In Schueler v. Mueller, supra, an action on the case was brought against the city of Chicago and the appellants to recover damages for a personal injury claimed to have been sustained by the appellee by falling through a trap-door in a sidewalk upon one of the streets in the city of Chicago. The case was dismissed as to the city, and the appellants, who did not appear, were defaulted, and a jury were sworn, who assessed the plaintiff’s damages, upon which verdict a judgment was rendered. During the term at which the judgment was rendered the appellants moved to set aside and vacate the judgment. There was a failure to state in the declaration any facts showing how or why it was the duty of appellants to care for and guard the trap-door in the sidewalk, and this court held, by reason of the lack of such averment the declaration failed to show any duty from the defendants to the plaintiff to maintain and keep in safe condition said trapdoor, and that by reason of such omission the declaration failed to state a cause of action, and that the want of such averment in the declaration was not cured by verdict.
And in Mackey v. Northern Milling Co. supra, an action was brought to recover damages for the alleged negligence of the milling company, which, it was averred, resulted in the death of the plaintiff’s intestate. It was averred that the appellant’s intestate was in the milling company’s employ; that he was lawfully on the side-track of the company when injured, and was in the exercise of due care for his own safety, when the milling company’s servants, not the fellow-servants of said intestate, pushed an unloaded car along said side-track and upon said intestate without giving him any notice or warning of its approach, whereby he was injured, etc.
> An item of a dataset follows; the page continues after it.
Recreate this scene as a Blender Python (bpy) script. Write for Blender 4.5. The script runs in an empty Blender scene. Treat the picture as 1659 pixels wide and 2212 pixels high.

The declaration failed to state that said intestate’s duties necessarily required him to be on the side-track at the time and place where he was injured, or that he was performing any duty he owed the milling company at that time and place, or that said company had any reason to believe or suspect that he would be at that place at the time of said' injury, and it was held the declaration, for want of such averments, was so defective that it would not support a judgment. The court said (p. 118) : “In the absence of averments showing that appellee [the milling company] owed Mackey [the intestate] some duty which was violated, and because of such violation said Mackey was injured while in the exercise of due care, the declaration must be held not to state a cause of action.”
In this case, the only ground upon which the defendant could be held liable for actionable negligence in injuring the plaintiff would be that it owed the plaintiff a duty not to run its cars against the car upon which he was at work, without giving him warning of the approach of said cars in time for him to reach a place of safety before the cars collided, and that it neglected to perform such duty. There is found in the original declaration no averment of fact from which a duty to give the plaintiff such warning arises. It does not appear from the averments of the original declaration that the defendant knew, or was bound to know, that the plaintiff was on said car or in its vicinity, or that he was likely to be injured by the car upon which he was at work being moved by the cars being handled by the servants of the defendant. The original declaration therefore fails to show that the defendant owed the plaintiff any duty not to throw the' cars being moved by its engine against the car upon which he was at work, without, giving the plaintiff timely warning. The declaration, therefore, in that regard was fatally defective. In Mackey v. Northern Milling Co. supra, on page 117, it was said: “It is a well established rule that a declaration, in cases of this character, must state facts from which the law raises a duty from the master to the servant, and if the declaration fails in this regard then it is insufficient to support a judgment. As stated in Ayers v. City of Chicago, 111 Ill. 406, ‘the pleader must state facts from which the law will raise the duty.’ And as said in Cooley on Torts, (2d ed.) 791: ‘The first requisite in establishing negligence is to show the existence of the duty which it is supposed has not been performed.’ And Mr. Thompson, in his work on Negligence, (2 Thompson on Negligence, 1244,) says: ‘Unless the duty results in all cases from the stated facts, the declaration so framed will be bad.’ ” And in Schueler v. Mueller, supra (p. 403) : “It is not sufficient in a declaration to allege generally the duty of the defendant, but the pleader must state facts from which the law will raise a duty, and show an omission of the duty and a resulting injury.”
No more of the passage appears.